Transcribe the material word for word, but without the images.

--- START DATASET CONTENT ---

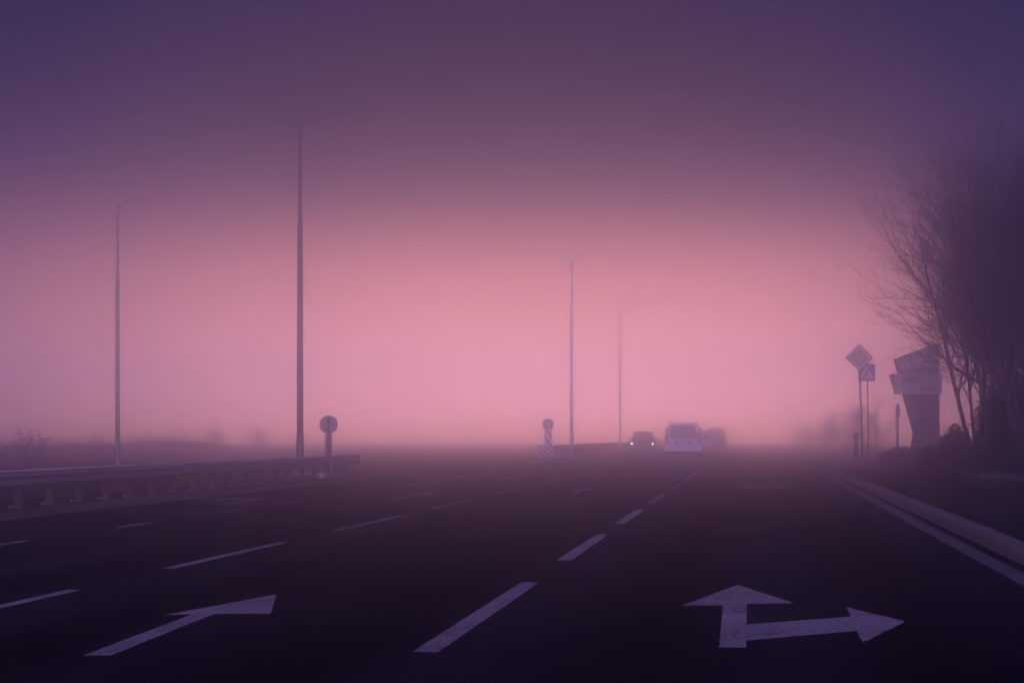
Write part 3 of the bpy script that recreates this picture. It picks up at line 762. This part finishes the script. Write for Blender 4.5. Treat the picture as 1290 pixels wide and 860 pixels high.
# ------------------------------------------------------------------ sky and sun
SUN_EL, SUN_AZ = R(4.5), TH           # azimuth measured left from +y
w = bpy.data.worlds.new('World'); S.world = w; w.use_nodes = True
nt = w.node_tree; nt.nodes.clear(); N = nt.nodes.new; L = nt.links.new
wo = N('ShaderNodeOutputWorld'); tc = N('ShaderNodeTexCoord')
def vdot(vec):
    n = N('ShaderNodeVectorMath'); n.operation = 'DOT_PRODUCT'; n.inputs[1].default_value = vec; L(tc.outputs['Generated'], n.inputs[0]); return n.outputs['Value']
def math_(op, a, b=None):
    n = N('ShaderNodeMath'); n.operation = op
    for i, x in enumerate((a, b)):
        if x is None: continue
        if isinstance(x, (int, float)): n.inputs[i].default_value = x
        else: L(x, n.inputs[i])
    return n.outputs[0]
az = math_('ARCTAN2', vdot(tuple(RT)), vdot(tuple(FW)))
el = math_('ARCSINE', vdot((0, 0, 1)))
def srgb(c):
    return [((x / 255 + .055) / 1.055) ** 2.4 if x > 10 else x / 255 / 12.92 for x in c]
def ramp(val, lo, hi, stops):
    top = max(max(c) for _, c in stops); stops = [(p_, [v / top for v in c]) for p_, c in stops]      # ramp colours stop at 1
    mr = N('ShaderNodeMapRange'); mr.inputs[1].default_value = lo; mr.inputs[2].default_value = hi; L(val, mr.inputs[0])
    cr = N('ShaderNodeValToRGB'); cr.color_ramp.interpolation = 'B_SPLINE' if len(stops) > 3 else 'EASE'
    e = cr.color_ramp.elements
    while len(e) < len(stops): e.new(.5)
    for k, (pos, c) in enumerate(stops): e[k].position = (pos - lo) / (hi - lo); e[k].color = rgb(c)
    L(mr.outputs[0], cr.inputs['Fac'])
    sc_ = N('ShaderNodeVectorMath'); sc_.operation = 'SCALE'; sc_.inputs['Scale'].default_value = top
    L(cr.outputs['Color'], sc_.inputs[0]); return sc_.outputs[0]
BACK_FILL = 9.0  # gain of an unseen low sky band added behind camera to light van and signs
eld = math_('MULTIPLY', el, 180 / math.pi); azd = math_('MULTIPLY', az, 180 / math.pi)
def lin(c, k=1.0): return [v * k for v in srgb(c)]
glow = ramp(eld, -10, 40, [(-10, lin((228, 146, 150), 7.0)), (-2, lin((242, 146, 116), 15.0)), (0.5, lin((240, 146, 115), 10.2)), (3.0, lin((234, 143, 122), 2.4)), (5.3, lin((205, 121, 116), 1.38)), (6.9, lin((138, 83, 97), 1.0)),
        (8.2, lin((58, 42, 80))), (10, lin((0, 2, 56))), (14, lin((0, 1, 56))), (25, lin((14, 18, 60))), (40, lin((44, 50, 134)))])
side = ramp(eld, -10, 40, [(-10, lin((56, 50, 104))), (0, lin((78, 62, 116))), (4, lin((74, 58, 110))), (8, lin((52, 43, 86))), (12, lin((22, 24, 66))), (20, lin((12, 17, 66))), (40, lin((44, 50, 134)))])
back = ramp(eld, -10, 40, [(-10, lin((200, 150, 190), .5)), (-1, lin((204, 158, 198), BACK_FILL)), (14, lin((204, 158, 198), BACK_FILL)), (22, lin((60, 50, 95))), (40, lin((44, 50, 134)))])
fac = ramp(azd, -45, 45, [(-45, (0, 0, 0)), (-26, (.2,) * 3), (-16, (.41,) * 3), (-8, (.85,) * 3), (-1, (1, 1, 1)), (5, (1,) * 3), (9.5, (.92,) * 3), (13, (.66,) * 3), (16, (.2,) * 3), (21, (0, 0, 0)), (45, (0, 0, 0))])
bfac = ramp(math_('ABSOLUTE', azd), 90, 180, [(100, (0, 0, 0)), (150, (1, 1, 1))])
mb_ = N('ShaderNodeMix'); mb_.data_type = 'RGBA'; L(bfac, mb_.inputs[0]); L(side, mb_.inputs[6]); L(back, mb_.inputs[7]); side = mb_.outputs[2]
mx = N('ShaderNodeMix'); mx.data_type = 'RGBA'; L(fac, mx.inputs[0]); L(side, mx.inputs[6]); L(glow, mx.inputs[7])
bg = N('ShaderNodeBackground'); L(mx.outputs[2], bg.inputs['Color']); bg.inputs['Strength'].default_value = 1.25
sky = N('ShaderNodeTexSky'); sky.sky_type = 'NISHITA'; sky.sun_disc = False; sky.sun_elevation = SUN_EL; sky.sun_rotation = -SUN_AZ
tint = N('ShaderNodeMix'); tint.data_type = 'RGBA'; tint.blend_type = 'MULTIPLY'; tint.inputs[0].default_value = 1; tint.inputs[7].default_value = (.75, .6, 1, 1); L(sky.outputs[0], tint.inputs[6])
bg2 = N('ShaderNodeBackground'); L(tint.outputs[2], bg2.inputs['Color']); bg2.inputs['Strength'].default_value = .004
ad = N('ShaderNodeAddShader'); L(bg.outputs[0], ad.inputs[0]); L(bg2.outputs[0], ad.inputs[1]); L(ad.outputs[0], wo.inputs['Surface'])
sl = bpy.data.lights.new('sun', 'SUN'); sl.energy = .006; sl.angle = R(30); sl.color = (1, .62, .70)
so = bpy.data.objects.new('sun', sl); COL.objects.link(so)
dv = FW * math.cos(SUN_EL) + Vector((0, 0, math.sin(SUN_EL)))
so.rotation_euler = dv.to_track_quat('Z', 'Y').to_euler()

# ------------------------------------------------------------------ render settings
c = S.cycles
S.render.engine = 'CYCLES'
c.max_bounces = 28; c.volume_bounces = 24; c.diffuse_bounces = 2; c.glossy_bounces = 2; c.transparent_max_bounces = 8
c.use_denoising = True
try: c.denoiser = 'OPENIMAGEDENOISE'
except Exception: pass
c.caustics_reflective = False; c.caustics_refractive = False
S.view_settings.view_transform = 'Standard'; S.view_settings.look = 'None'; S.view_settings.exposure = 0; S.view_settings.gamma = 1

--- END DATASET CONTENT ---

● TASK RESULT
Write part 3 of the bpy script that recreates this picture. It picks up at line 762. This part finishes the script. Write for Blender 4.5. Treat the picture as 1290 pixels wide and 860 pixels high.
# ------------------------------------------------------------------ sky and sun
SUN_EL, SUN_AZ = R(4.5), TH           # azimuth measured left from +y
w = bpy.data.worlds.new('World'); S.world = w; w.use_nodes = True
nt = w.node_tree; nt.nodes.clear(); N = nt.nodes.new; L = nt.links.new
wo = N('ShaderNodeOutputWorld'); tc = N('ShaderNodeTexCoord')
def vdot(vec):
    n = N('ShaderNodeVectorMath'); n.operation = 'DOT_PRODUCT'; n.inputs[1].default_value = vec; L(tc.outputs['Generated'], n.inputs[0]); return n.outputs['Value']
def math_(op, a, b=None):
    n = N('ShaderNodeMath'); n.operation = op
    for i, x in enumerate((a, b)):
        if x is None: continue
        if isinstance(x, (int, float)): n.inputs[i].default_value = x
        else: L(x, n.inputs[i])
    return n.outputs[0]
az = math_('ARCTAN2', vdot(tuple(RT)), vdot(tuple(FW)))
el = math_('ARCSINE', vdot((0, 0, 1)))
def srgb(c):
    return [((x / 255 + .055) / 1.055) ** 2.4 if x > 10 else x / 255 / 12.92 for x in c]
def ramp(val, lo, hi, stops):
    top = max(max(c) for _, c in stops); stops = [(p_, [v / top for v in c]) for p_, c in stops]      # ramp colours stop at 1
    mr = N('ShaderNodeMapRange'); mr.inputs[1].default_value = lo; mr.inputs[2].default_value = hi; L(val, mr.inputs[0])
    cr = N('ShaderNodeValToRGB'); cr.color_ramp.interpolation = 'B_SPLINE' if len(stops) > 3 else 'EASE'
    e = cr.color_ramp.elements
    while len(e) < len(stops): e.new(.5)
    for k, (pos, c) in enumerate(stops): e[k].position = (pos - lo) / (hi - lo); e[k].color = rgb(c)
    L(mr.outputs[0], cr.inputs['Fac'])
    sc_ = N('ShaderNodeVectorMath'); sc_.operation = 'SCALE'; sc_.inputs['Scale'].default_value = top
    L(cr.outputs['Color'], sc_.inputs[0]); return sc_.outputs[0]
BACK_FILL = 9.0  # gain of an unseen low sky band added behind camera to light van and signs
eld = math_('MULTIPLY', el, 180 / math.pi); azd = math_('MULTIPLY', az, 180 / math.pi)
def lin(c, k=1.0): return [v * k for v in srgb(c)]
glow = ramp(eld, -10, 40, [(-10, lin((228, 146, 150), 7.0)), (-2, lin((242, 146, 116), 15.0)), (0.5, lin((240, 146, 115), 10.2)), (3.0, lin((234, 143, 122), 2.4)), (5.3, lin((205, 121, 116), 1.38)), (6.9, lin((138, 83, 97), 1.0)),
        (8.2, lin((58, 42, 80))), (10, lin((0, 2, 56))), (14, lin((0, 1, 56))), (25, lin((14, 18, 60))), (40, lin((44, 50, 134)))])
side = ramp(eld, -10, 40, [(-10, lin((56, 50, 104))), (0, lin((78, 62, 116))), (4, lin((74, 58, 110))), (8, lin((52, 43, 86))), (12, lin((22, 24, 66))), (20, lin((12, 17, 66))), (40, lin((44, 50, 134)))])
back = ramp(eld, -10, 40, [(-10, lin((200, 150, 190), .5)), (-1, lin((204, 158, 198), BACK_FILL)), (14, lin((204, 158, 198), BACK_FILL)), (22, lin((60, 50, 95))), (40, lin((44, 50, 134)))])
fac = ramp(azd, -45, 45, [(-45, (0, 0, 0)), (-26, (.2,) * 3), (-16, (.41,) * 3), (-8, (.85,) * 3), (-1, (1, 1, 1)), (5, (1,) * 3), (9.5, (.92,) * 3), (13, (.66,) * 3), (16, (.2,) * 3), (21, (0, 0, 0)), (45, (0, 0, 0))])
bfac = ramp(math_('ABSOLUTE', azd), 90, 180, [(100, (0, 0, 0)), (150, (1, 1, 1))])
mb_ = N('ShaderNodeMix'); mb_.data_type = 'RGBA'; L(bfac, mb_.inputs[0]); L(side, mb_.inputs[6]); L(back, mb_.inputs[7]); side = mb_.outputs[2]
mx = N('ShaderNodeMix'); mx.data_type = 'RGBA'; L(fac, mx.inputs[0]); L(side, mx.inputs[6]); L(glow, mx.inputs[7])
bg = N('ShaderNodeBackground'); L(mx.outputs[2], bg.inputs['Color']); bg.inputs['Strength'].default_value = 1.25
sky = N('ShaderNodeTexSky'); sky.sky_type = 'NISHITA'; sky.sun_disc = False; sky.sun_elevation = SUN_EL; sky.sun_rotation = -SUN_AZ
tint = N('ShaderNodeMix'); tint.data_type = 'RGBA'; tint.blend_type = 'MULTIPLY'; tint.inputs[0].default_value = 1; tint.inputs[7].default_value = (.75, .6, 1, 1); L(sky.outputs[0], tint.inputs[6])
bg2 = N('ShaderNodeBackground'); L(tint.outputs[2], bg2.inputs['Color']); bg2.inputs['Strength'].default_value = .004
ad = N('ShaderNodeAddShader'); L(bg.outputs[0], ad.inputs[0]); L(bg2.outputs[0], ad.inputs[1]); L(ad.outputs[0], wo.inputs['Surface'])
sl = bpy.data.lights.new('sun', 'SUN'); sl.energy = .006; sl.angle = R(30); sl.color = (1, .62, .70)
so = bpy.data.objects.new('sun', sl); COL.objects.link(so)
dv = FW * math.cos(SUN_EL) + Vector((0, 0, math.sin(SUN_EL)))
so.rotation_euler = dv.to_track_quat('Z', 'Y').to_euler()

# ------------------------------------------------------------------ render settings
c = S.cycles
S.render.engine = 'CYCLES'
c.max_bounces = 28; c.volume_bounces = 24; c.diffuse_bounces = 2; c.glossy_bounces = 2; c.transparent_max_bounces = 8
c.use_denoising = True
try: c.denoiser = 'OPENIMAGEDENOISE'
except Exception: pass
c.caustics_reflective = False; c.caustics_refractive = False
S.view_settings.view_transform = 'Standard'; S.view_settings.look = 'None'; S.view_settings.exposure = 0; S.view_settings.gamma = 1